Oh, What a Musical About Late November, 1963

Written by Doug Strassler on . Posted in Arts & Film, Theater.


Between last season’s Carrie revival and Dogfight, the adaptation of Nancy Savoca’s tender 1991 sleeper hit now playing at the Second Stage Theatre, the characters played by Derek Klena have had no problem asking the girl out, whether it’s to a high school prom or a game centered around a cruel party trick.

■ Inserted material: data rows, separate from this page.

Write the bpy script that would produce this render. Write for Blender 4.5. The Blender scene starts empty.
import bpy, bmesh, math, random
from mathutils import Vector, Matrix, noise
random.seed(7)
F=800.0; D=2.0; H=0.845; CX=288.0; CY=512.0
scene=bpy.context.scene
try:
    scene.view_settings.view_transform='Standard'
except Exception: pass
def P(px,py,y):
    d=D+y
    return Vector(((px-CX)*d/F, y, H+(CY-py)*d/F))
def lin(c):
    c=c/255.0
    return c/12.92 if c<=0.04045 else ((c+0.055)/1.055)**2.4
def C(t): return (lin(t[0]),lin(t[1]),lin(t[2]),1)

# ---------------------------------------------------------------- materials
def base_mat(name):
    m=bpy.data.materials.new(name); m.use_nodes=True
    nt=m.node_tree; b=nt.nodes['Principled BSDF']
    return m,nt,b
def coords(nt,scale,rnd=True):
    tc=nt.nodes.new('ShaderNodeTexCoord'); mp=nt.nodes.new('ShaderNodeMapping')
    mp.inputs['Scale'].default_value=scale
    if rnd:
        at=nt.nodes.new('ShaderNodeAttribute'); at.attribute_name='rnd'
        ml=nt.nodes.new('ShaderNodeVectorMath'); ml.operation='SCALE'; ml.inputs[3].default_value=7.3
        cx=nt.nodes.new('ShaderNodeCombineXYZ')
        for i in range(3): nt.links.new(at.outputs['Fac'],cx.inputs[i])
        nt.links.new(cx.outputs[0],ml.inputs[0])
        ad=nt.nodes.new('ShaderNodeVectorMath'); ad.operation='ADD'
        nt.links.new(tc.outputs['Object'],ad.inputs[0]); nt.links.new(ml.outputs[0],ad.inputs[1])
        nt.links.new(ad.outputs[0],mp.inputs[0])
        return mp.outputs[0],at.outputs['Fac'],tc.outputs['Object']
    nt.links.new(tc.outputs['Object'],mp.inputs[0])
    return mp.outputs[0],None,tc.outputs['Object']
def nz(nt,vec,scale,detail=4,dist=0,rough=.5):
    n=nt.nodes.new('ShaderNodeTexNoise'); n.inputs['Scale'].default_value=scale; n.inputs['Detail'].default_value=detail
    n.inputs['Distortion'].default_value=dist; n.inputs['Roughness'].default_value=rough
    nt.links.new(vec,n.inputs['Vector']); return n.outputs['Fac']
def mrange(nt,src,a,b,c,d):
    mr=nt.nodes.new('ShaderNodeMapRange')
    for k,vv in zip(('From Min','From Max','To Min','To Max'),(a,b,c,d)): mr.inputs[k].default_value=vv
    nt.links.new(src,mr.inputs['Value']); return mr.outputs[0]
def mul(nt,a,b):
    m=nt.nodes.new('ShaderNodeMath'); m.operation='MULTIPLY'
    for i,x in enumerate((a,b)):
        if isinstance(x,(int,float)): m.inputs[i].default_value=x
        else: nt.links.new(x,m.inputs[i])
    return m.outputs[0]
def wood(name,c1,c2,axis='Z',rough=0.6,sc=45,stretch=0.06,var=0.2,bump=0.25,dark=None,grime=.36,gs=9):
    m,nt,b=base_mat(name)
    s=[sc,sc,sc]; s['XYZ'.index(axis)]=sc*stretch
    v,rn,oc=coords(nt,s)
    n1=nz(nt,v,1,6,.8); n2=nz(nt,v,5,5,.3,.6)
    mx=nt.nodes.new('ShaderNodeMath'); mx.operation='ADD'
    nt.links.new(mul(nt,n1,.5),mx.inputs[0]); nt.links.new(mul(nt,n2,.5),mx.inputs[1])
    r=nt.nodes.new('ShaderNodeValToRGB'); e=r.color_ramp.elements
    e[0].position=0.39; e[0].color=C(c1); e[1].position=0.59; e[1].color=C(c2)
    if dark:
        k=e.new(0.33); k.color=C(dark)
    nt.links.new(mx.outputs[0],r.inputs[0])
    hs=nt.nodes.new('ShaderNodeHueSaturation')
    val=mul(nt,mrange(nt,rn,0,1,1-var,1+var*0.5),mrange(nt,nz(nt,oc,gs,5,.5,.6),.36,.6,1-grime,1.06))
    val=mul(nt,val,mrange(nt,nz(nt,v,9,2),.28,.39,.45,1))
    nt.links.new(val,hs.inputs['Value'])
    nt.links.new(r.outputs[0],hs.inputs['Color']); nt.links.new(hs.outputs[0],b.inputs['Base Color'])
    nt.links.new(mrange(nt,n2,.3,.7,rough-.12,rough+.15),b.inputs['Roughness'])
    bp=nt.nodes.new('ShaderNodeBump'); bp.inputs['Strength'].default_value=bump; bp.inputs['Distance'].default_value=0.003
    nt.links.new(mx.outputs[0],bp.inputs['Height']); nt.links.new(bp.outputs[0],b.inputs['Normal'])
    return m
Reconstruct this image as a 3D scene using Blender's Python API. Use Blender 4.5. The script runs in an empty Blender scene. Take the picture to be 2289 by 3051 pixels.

Folks who have seen either movie or their stage adaptations know that subsequent events don’t always go in either of his character’s favor, but one thing’s for sure: Klena is having a wonderfully fruitful year for an actor still currently enrolled as an undergrad at UCLA.
Set in San Francisco on Nov. 21, 1963 (does the date ring a bell?), at a time when the word Vietnam elicited a “where?” instead of an “Oh no,” Dogfight, originally written by Bob Comfort, takes place right before the whole world turns upside down for its four central characters—three Marines and one woman whom they encounter on their last night before shipping out.
Dogfight has been adapted by librettist Peter Duchan and musicians Benj Pasek and Justin Paul and, under the tight direction of Joe Mantello, is a smart example of a how to make a measured musical of subtle source material without miring it in melodrama.
Klena plays Eddie Birdlace, a rough youth. With his two comrades, Dickie Bernstein (Nick Blaemire) and Ralphie Boland (Josh Segarra)—named “The Three Bees” because their last names got them grouped together during infantry training—they make for a loyal bunch who decide to spend their last night on the titular event, a party in which each guy finds the ugliest date he can. Whichever one is scores the “highest” unknowingly earns him the evening’s winnings.
Eddie brings Rose (Lindsay Mendez, with an uncanny resemblance to Lili Taylor, the actress who originated the role onscreen), a homely, unsuspecting waitress, to the party. The events that occur over the rest of the evening bring out the true colors of each of the Three Bees, and the lessons learned work at both an intimate level and a cultural one, sizing up the social changes about to rock the world.
Klena and Mendez create a wonderful dance of awkwardness, hurt and tentativeness, particularly Mendez, who creates a viscerally affecting character in Rose by never condescending to her as mere victim or virgin. Klena is particularly adroit when telegraphing Eddie’s pain and lacking self-confidence, and both his “Come Back” and the pair’s duet “First Date/Last Night” perfectly encapsulate the way young adults know more than they should, even when they think they haven’t experienced anything at all.
David Zinn’s lazy Susan set and Paul Gallo’s subtle lighting design also impress, as do a pair of other supporting performances: Segarra’s hard-boiled Boland and Annaleigh Ashford’s comedic turn as a wizened fellow participant in the dogfight.
Dogfight suggests that major change can only start with individual revolutions; this show, rife with artistic potential, suggests exactly the same thing.

Dogfight
Through Aug. 19, Second Stage Theater, 305 W. 43rd St., 212-246-4422, www.2st.com.